Word for word, restate the lines from the start of the data below through the line containing "pebbles('dark_clods', 9000, 4, 30, lambda".
§
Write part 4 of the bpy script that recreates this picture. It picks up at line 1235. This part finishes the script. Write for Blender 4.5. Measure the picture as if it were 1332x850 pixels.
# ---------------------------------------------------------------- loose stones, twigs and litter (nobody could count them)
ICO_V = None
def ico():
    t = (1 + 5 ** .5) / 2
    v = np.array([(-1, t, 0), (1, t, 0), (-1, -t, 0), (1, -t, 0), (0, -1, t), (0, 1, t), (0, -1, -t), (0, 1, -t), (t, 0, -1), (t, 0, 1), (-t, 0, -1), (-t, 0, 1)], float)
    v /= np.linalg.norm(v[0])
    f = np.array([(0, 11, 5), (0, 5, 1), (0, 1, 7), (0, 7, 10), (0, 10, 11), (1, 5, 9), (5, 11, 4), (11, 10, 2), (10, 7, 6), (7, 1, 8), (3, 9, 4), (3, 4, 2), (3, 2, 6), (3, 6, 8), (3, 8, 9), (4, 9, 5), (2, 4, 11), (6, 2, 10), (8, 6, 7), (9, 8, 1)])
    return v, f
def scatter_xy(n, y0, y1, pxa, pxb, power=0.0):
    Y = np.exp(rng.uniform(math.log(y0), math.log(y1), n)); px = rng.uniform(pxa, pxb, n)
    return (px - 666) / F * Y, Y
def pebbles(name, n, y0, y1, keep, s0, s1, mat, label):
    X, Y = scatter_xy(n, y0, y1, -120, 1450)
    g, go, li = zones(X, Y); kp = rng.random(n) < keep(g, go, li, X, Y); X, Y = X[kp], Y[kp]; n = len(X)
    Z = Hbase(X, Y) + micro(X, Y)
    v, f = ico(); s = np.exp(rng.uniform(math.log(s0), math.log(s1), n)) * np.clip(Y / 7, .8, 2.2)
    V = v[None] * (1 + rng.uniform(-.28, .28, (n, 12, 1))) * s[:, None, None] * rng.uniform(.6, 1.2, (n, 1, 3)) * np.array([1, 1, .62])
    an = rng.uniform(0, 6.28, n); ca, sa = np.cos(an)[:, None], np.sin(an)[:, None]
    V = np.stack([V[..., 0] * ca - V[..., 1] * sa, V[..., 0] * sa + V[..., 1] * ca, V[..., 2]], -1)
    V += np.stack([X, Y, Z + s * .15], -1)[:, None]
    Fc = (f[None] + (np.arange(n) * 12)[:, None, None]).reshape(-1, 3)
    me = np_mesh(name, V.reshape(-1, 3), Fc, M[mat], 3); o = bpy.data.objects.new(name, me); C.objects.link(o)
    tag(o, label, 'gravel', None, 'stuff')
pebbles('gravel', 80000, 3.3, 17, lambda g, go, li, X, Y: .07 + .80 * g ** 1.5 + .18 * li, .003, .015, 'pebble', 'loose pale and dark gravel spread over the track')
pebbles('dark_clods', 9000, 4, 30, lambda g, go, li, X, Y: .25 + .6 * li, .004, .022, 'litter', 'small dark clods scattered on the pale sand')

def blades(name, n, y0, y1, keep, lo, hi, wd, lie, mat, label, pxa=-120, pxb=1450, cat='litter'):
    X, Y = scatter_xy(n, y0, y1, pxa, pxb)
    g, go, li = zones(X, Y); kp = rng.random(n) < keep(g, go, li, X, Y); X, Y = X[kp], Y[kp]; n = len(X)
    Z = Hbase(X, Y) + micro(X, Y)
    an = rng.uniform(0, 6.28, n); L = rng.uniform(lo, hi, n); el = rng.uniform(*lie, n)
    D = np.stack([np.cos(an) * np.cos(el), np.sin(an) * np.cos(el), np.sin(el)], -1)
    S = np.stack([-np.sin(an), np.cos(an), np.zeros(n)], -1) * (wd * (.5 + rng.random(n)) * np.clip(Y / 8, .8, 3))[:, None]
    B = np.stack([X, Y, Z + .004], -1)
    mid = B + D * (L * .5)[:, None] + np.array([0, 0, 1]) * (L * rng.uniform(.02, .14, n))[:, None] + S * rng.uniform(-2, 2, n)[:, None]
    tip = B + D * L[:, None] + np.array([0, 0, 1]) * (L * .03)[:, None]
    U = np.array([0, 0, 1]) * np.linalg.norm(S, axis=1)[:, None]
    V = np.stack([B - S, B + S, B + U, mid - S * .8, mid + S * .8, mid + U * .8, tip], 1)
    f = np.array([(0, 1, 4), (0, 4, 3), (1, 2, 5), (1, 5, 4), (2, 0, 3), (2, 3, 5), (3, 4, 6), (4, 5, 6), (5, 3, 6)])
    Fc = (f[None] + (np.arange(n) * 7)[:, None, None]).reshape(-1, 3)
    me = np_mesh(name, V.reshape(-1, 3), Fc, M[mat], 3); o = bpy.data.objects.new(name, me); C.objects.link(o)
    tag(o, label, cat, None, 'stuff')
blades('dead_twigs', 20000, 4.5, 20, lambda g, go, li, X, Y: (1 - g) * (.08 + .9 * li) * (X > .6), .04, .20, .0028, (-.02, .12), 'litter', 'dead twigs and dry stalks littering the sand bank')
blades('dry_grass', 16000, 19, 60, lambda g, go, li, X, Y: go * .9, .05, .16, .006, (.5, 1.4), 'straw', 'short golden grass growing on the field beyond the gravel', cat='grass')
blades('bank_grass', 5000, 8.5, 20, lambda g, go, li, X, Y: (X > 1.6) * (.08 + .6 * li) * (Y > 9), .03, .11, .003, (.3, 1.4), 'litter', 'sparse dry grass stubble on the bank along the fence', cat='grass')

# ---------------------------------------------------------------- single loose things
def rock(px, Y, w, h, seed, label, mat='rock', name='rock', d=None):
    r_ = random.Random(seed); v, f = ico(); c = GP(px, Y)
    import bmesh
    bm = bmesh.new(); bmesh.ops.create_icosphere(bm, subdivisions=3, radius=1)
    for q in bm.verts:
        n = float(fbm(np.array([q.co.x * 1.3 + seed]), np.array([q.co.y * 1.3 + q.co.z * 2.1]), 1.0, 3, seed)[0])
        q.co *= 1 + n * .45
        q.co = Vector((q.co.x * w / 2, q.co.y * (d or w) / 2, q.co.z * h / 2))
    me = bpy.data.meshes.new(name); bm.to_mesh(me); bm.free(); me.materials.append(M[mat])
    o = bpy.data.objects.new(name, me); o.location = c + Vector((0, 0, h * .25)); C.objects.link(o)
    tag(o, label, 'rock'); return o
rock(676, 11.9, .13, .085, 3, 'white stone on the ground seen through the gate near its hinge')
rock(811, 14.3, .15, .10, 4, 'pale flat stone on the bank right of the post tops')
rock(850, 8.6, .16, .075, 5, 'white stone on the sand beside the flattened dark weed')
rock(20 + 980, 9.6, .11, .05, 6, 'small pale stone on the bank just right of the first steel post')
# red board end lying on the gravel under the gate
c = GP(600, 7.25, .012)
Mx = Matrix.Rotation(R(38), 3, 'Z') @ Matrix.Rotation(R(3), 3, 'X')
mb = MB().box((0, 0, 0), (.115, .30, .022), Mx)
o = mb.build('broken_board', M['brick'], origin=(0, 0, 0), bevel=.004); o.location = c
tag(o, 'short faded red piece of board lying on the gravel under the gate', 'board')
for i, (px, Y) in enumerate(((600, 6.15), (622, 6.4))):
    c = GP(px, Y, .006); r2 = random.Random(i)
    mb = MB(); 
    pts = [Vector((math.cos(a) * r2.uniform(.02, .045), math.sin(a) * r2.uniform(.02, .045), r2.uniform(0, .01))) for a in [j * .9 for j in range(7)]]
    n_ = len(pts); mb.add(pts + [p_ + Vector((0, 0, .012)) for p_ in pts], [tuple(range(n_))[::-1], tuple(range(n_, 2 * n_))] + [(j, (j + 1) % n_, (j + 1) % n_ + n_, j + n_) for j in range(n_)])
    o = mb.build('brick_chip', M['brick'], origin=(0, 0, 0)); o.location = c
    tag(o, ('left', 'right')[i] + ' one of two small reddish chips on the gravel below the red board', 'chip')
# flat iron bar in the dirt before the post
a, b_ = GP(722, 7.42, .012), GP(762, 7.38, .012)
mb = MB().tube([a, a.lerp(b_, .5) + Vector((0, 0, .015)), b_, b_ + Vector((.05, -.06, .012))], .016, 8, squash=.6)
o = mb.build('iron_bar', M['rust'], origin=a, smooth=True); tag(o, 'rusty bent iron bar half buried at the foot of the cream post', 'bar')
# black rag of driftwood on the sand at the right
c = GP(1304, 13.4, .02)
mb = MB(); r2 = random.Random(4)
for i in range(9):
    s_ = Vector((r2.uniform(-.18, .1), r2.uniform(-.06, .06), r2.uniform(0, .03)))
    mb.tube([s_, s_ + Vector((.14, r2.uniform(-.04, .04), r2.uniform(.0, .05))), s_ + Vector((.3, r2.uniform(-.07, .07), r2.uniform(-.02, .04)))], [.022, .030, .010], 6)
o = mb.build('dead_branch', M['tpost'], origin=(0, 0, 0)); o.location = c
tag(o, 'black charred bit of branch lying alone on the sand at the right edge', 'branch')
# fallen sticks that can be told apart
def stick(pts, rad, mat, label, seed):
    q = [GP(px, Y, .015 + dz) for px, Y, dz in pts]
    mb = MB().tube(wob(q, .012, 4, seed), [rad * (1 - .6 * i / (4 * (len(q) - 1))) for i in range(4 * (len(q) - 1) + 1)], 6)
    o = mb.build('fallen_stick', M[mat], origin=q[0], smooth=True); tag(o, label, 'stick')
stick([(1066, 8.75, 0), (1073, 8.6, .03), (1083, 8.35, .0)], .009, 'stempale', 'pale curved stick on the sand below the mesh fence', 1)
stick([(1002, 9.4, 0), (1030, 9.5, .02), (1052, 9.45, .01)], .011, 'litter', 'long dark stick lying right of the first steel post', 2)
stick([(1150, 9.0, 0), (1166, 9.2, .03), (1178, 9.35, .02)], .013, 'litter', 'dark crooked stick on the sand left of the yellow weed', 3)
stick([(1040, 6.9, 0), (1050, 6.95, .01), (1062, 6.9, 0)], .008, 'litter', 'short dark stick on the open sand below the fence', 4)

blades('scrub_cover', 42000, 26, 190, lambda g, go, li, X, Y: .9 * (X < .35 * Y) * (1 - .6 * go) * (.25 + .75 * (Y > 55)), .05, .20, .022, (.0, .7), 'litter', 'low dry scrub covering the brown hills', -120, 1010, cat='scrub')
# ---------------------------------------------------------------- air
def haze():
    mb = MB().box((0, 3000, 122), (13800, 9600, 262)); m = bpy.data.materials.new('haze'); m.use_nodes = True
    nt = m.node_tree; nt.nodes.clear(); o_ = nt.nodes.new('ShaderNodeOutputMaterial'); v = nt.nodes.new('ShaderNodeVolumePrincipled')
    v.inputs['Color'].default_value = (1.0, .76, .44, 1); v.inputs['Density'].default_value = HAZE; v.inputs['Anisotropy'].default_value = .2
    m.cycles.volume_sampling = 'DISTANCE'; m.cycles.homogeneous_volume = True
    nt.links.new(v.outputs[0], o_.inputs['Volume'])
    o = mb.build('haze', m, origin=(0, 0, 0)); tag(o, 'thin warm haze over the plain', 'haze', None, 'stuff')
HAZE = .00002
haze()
§
CORRECT ANSWER:
Write part 4 of the bpy script that recreates this picture. It picks up at line 1235. This part finishes the script. Write for Blender 4.5. Measure the picture as if it were 1332x850 pixels.
# ---------------------------------------------------------------- loose stones, twigs and litter (nobody could count them)
ICO_V = None
def ico():
    t = (1 + 5 ** .5) / 2
    v = np.array([(-1, t, 0), (1, t, 0), (-1, -t, 0), (1, -t, 0), (0, -1, t), (0, 1, t), (0, -1, -t), (0, 1, -t), (t, 0, -1), (t, 0, 1), (-t, 0, -1), (-t, 0, 1)], float)
    v /= np.linalg.norm(v[0])
    f = np.array([(0, 11, 5), (0, 5, 1), (0, 1, 7), (0, 7, 10), (0, 10, 11), (1, 5, 9), (5, 11, 4), (11, 10, 2), (10, 7, 6), (7, 1, 8), (3, 9, 4), (3, 4, 2), (3, 2, 6), (3, 6, 8), (3, 8, 9), (4, 9, 5), (2, 4, 11), (6, 2, 10), (8, 6, 7), (9, 8, 1)])
    return v, f
def scatter_xy(n, y0, y1, pxa, pxb, power=0.0):
    Y = np.exp(rng.uniform(math.log(y0), math.log(y1), n)); px = rng.uniform(pxa, pxb, n)
    return (px - 666) / F * Y, Y
def pebbles(name, n, y0, y1, keep, s0, s1, mat, label):
    X, Y = scatter_xy(n, y0, y1, -120, 1450)
    g, go, li = zones(X, Y); kp = rng.random(n) < keep(g, go, li, X, Y); X, Y = X[kp], Y[kp]; n = len(X)
    Z = Hbase(X, Y) + micro(X, Y)
    v, f = ico(); s = np.exp(rng.uniform(math.log(s0), math.log(s1), n)) * np.clip(Y / 7, .8, 2.2)
    V = v[None] * (1 + rng.uniform(-.28, .28, (n, 12, 1))) * s[:, None, None] * rng.uniform(.6, 1.2, (n, 1, 3)) * np.array([1, 1, .62])
    an = rng.uniform(0, 6.28, n); ca, sa = np.cos(an)[:, None], np.sin(an)[:, None]
    V = np.stack([V[..., 0] * ca - V[..., 1] * sa, V[..., 0] * sa + V[..., 1] * ca, V[..., 2]], -1)
    V += np.stack([X, Y, Z + s * .15], -1)[:, None]
    Fc = (f[None] + (np.arange(n) * 12)[:, None, None]).reshape(-1, 3)
    me = np_mesh(name, V.reshape(-1, 3), Fc, M[mat], 3); o = bpy.data.objects.new(name, me); C.objects.link(o)
    tag(o, label, 'gravel', None, 'stuff')
pebbles('gravel', 80000, 3.3, 17, lambda g, go, li, X, Y: .07 + .80 * g ** 1.5 + .18 * li, .003, .015, 'pebble', 'loose pale and dark gravel spread over the track')
pebbles('dark_clods', 9000, 4, 30, lambda g, go, li, X, Y: .25 + .6 * li, .004, .022, 'litter', 'small dark clods scattered on the pale sand')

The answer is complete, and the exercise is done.